#### Your goal
Quote only the lines from the line containing "Write the bpy" to the line containing "PITCH, ROLL, YAW = R(4.85), R(-2.30), R(-3.2)", with both of those lines included, please, exactly as written.

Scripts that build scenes
begin

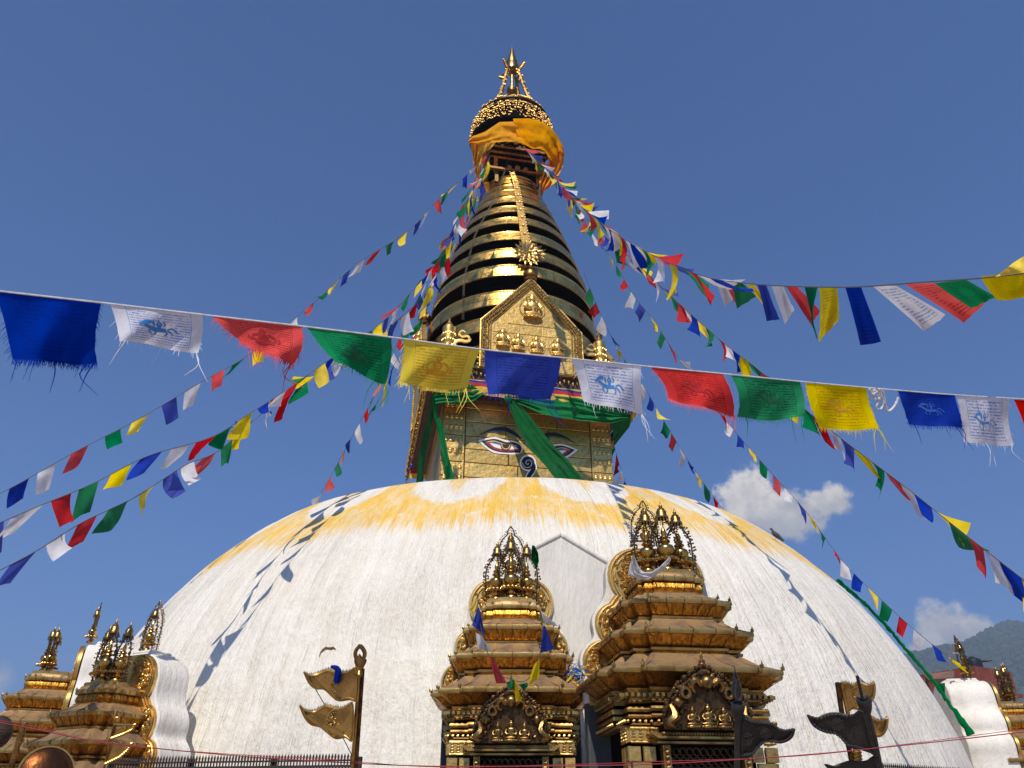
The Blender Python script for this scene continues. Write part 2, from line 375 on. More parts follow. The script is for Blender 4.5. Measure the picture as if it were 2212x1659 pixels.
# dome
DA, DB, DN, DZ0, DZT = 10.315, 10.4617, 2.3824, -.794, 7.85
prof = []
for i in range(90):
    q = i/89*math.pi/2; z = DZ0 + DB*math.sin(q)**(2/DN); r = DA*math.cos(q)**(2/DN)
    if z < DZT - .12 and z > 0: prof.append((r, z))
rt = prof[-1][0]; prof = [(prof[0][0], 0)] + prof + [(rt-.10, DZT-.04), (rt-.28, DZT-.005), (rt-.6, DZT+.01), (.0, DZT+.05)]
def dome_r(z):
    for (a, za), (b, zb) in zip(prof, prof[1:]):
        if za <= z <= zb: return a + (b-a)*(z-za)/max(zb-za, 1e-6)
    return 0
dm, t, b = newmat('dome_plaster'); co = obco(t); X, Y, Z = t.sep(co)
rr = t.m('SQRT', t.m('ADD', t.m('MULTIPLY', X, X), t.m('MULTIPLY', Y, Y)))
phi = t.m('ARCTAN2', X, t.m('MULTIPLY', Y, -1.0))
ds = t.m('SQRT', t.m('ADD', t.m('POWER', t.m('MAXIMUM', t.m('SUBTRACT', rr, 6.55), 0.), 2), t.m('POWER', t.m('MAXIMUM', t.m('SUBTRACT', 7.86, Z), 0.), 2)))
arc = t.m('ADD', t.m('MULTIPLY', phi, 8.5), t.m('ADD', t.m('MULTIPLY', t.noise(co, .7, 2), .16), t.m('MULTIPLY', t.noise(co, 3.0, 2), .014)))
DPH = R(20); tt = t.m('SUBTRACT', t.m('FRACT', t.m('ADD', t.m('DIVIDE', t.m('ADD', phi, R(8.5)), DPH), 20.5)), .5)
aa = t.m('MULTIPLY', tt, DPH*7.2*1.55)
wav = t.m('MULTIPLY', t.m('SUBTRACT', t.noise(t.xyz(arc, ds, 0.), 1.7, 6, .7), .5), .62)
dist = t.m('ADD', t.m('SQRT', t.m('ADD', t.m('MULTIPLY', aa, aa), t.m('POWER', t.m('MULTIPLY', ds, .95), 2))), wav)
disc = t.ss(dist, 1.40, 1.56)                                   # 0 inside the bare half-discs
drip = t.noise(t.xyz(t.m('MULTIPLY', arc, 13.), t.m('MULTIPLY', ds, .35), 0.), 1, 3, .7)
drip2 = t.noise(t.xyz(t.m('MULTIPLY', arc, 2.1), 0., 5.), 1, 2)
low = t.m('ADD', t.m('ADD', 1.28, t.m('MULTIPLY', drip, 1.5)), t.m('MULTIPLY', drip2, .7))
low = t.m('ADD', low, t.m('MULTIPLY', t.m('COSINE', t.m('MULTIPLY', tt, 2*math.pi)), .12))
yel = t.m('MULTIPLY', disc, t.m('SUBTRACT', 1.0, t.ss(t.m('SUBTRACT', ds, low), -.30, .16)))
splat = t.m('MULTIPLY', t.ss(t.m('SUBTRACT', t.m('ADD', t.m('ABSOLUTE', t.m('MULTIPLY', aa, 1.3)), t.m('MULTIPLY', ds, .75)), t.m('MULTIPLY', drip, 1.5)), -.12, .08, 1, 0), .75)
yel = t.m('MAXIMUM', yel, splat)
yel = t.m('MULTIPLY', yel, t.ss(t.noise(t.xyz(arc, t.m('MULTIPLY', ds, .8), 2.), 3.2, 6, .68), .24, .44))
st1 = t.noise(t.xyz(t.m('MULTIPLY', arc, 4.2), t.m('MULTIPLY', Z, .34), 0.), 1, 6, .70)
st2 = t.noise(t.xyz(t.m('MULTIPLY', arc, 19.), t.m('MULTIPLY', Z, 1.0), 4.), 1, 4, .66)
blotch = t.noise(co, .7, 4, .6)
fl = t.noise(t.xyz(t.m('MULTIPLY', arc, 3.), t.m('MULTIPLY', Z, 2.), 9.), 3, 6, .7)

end
begin

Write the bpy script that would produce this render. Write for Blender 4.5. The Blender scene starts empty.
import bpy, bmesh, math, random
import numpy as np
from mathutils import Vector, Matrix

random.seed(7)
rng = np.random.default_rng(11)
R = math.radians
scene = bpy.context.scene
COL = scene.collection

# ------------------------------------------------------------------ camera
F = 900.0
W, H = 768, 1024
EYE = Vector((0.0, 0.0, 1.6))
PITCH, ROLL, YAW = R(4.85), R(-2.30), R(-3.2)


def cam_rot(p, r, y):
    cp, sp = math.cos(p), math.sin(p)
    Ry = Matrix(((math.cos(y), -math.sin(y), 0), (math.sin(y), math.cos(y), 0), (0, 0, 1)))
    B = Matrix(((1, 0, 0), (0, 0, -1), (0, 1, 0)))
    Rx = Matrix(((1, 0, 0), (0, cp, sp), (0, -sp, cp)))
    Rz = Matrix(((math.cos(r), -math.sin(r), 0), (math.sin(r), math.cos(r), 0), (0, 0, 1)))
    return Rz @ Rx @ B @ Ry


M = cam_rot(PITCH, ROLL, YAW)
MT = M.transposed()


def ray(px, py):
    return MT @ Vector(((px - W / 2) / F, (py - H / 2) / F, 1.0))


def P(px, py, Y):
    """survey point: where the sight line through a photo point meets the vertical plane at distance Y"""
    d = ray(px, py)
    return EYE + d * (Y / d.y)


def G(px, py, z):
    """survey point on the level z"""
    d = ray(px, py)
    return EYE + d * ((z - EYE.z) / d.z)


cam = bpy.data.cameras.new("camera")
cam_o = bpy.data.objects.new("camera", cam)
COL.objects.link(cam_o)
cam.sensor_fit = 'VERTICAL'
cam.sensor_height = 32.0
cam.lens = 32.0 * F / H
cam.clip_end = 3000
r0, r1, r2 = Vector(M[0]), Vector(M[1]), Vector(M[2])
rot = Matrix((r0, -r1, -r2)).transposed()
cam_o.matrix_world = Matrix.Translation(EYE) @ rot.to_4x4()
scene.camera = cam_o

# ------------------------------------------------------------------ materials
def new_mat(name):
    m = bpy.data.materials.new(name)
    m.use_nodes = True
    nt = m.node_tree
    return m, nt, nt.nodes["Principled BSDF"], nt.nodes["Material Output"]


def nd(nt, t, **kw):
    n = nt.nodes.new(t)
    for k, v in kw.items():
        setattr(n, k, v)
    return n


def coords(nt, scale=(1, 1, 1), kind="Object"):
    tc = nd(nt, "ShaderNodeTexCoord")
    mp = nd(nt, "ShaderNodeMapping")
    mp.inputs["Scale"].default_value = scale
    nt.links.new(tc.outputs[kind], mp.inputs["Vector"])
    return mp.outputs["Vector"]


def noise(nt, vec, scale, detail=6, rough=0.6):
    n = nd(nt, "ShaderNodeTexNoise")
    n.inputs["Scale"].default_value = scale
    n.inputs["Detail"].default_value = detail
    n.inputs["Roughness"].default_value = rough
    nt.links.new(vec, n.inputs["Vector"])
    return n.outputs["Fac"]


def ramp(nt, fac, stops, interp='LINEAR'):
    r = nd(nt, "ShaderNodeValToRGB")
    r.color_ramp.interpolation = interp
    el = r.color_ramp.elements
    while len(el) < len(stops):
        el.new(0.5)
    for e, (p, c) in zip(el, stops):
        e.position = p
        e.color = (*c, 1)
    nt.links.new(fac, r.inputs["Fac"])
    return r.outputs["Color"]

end

#### Task response
Write the bpy script that would produce this render. Write for Blender 4.5. The Blender scene starts empty.
import bpy, bmesh, math, random
import numpy as np
from mathutils import Vector, Matrix

random.seed(7)
rng = np.random.default_rng(11)
R = math.radians
scene = bpy.context.scene
COL = scene.collection

# ------------------------------------------------------------------ camera
F = 900.0
W, H = 768, 1024
EYE = Vector((0.0, 0.0, 1.6))
PITCH, ROLL, YAW = R(4.85), R(-2.30), R(-3.2)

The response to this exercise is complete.